What is expected: Your task is to output the data exactly as it stands.

Stored data:

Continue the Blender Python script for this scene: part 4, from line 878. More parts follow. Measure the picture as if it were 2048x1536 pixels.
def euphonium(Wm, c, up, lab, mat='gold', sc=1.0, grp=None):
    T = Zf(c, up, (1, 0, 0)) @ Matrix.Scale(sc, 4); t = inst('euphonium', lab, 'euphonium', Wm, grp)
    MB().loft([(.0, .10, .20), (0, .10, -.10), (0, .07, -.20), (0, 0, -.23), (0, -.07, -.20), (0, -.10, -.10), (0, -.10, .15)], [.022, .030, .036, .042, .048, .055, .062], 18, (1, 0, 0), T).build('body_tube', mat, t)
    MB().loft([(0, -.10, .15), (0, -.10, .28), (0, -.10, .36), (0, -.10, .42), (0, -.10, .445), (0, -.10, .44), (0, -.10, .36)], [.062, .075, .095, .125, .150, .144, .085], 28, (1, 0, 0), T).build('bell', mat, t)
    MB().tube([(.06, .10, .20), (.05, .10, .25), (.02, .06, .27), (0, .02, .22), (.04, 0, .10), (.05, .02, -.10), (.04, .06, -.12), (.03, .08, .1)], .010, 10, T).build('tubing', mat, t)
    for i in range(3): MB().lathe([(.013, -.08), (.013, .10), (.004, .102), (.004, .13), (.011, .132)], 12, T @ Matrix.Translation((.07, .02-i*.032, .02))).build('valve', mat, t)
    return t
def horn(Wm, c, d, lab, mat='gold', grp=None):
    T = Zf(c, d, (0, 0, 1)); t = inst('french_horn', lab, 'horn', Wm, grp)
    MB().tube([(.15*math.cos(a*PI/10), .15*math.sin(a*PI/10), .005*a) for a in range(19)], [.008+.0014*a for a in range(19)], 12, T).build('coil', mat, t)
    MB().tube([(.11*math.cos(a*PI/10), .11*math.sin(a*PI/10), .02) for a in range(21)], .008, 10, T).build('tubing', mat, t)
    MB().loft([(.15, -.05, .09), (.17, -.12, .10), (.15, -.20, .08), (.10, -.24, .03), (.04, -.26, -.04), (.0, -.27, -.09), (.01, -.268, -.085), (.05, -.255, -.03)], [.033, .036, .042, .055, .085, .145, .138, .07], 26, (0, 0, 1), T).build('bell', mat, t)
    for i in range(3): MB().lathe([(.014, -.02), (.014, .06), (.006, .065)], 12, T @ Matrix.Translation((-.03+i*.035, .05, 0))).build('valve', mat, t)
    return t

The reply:
Continue the Blender Python script for this scene: part 4, from line 878. More parts follow. Measure the picture as if it were 2048x1536 pixels.
def euphonium(Wm, c, up, lab, mat='gold', sc=1.0, grp=None):
    T = Zf(c, up, (1, 0, 0)) @ Matrix.Scale(sc, 4); t = inst('euphonium', lab, 'euphonium', Wm, grp)
    MB().loft([(.0, .10, .20), (0, .10, -.10), (0, .07, -.20), (0, 0, -.23), (0, -.07, -.20), (0, -.10, -.10), (0, -.10, .15)], [.022, .030, .036, .042, .048, .055, .062], 18, (1, 0, 0), T).build('body_tube', mat, t)
    MB().loft([(0, -.10, .15), (0, -.10, .28), (0, -.10, .36), (0, -.10, .42), (0, -.10, .445), (0, -.10, .44), (0, -.10, .36)], [.062, .075, .095, .125, .150, .144, .085], 28, (1, 0, 0), T).build('bell', mat, t)
    MB().tube([(.06, .10, .20), (.05, .10, .25), (.02, .06, .27), (0, .02, .22), (.04, 0, .10), (.05, .02, -.10), (.04, .06, -.12), (.03, .08, .1)], .010, 10, T).build('tubing', mat, t)
    for i in range(3): MB().lathe([(.013, -.08), (.013, .10), (.004, .102), (.004, .13), (.011, .132)], 12, T @ Matrix.Translation((.07, .02-i*.032, .02))).build('valve', mat, t)
    return t
def horn(Wm, c, d, lab, mat='gold', grp=None):
    T = Zf(c, d, (0, 0, 1)); t = inst('french_horn', lab, 'horn', Wm, grp)
    MB().tube([(.15*math.cos(a*PI/10), .15*math.sin(a*PI/10), .005*a) for a in range(19)], [.008+.0014*a for a in range(19)], 12, T).build('coil', mat, t)
    MB().tube([(.11*math.cos(a*PI/10), .11*math.sin(a*PI/10), .02) for a in range(21)], .008, 10, T).build('tubing', mat, t)
    MB().loft([(.15, -.05, .09), (.17, -.12, .10), (.15, -.20, .08), (.10, -.24, .03), (.04, -.26, -.04), (.0, -.27, -.09), (.01, -.268, -.085), (.05, -.255, -.03)], [.033, .036, .042, .055, .085, .145, .138, .07], 26, (0, 0, 1), T).build('bell', mat, t)
    for i in range(3): MB().lathe([(.014, -.02), (.014, .06), (.006, .065)], 12, T @ Matrix.Translation((-.03+i*.035, .05, 0))).build('valve', mat, t)
    return t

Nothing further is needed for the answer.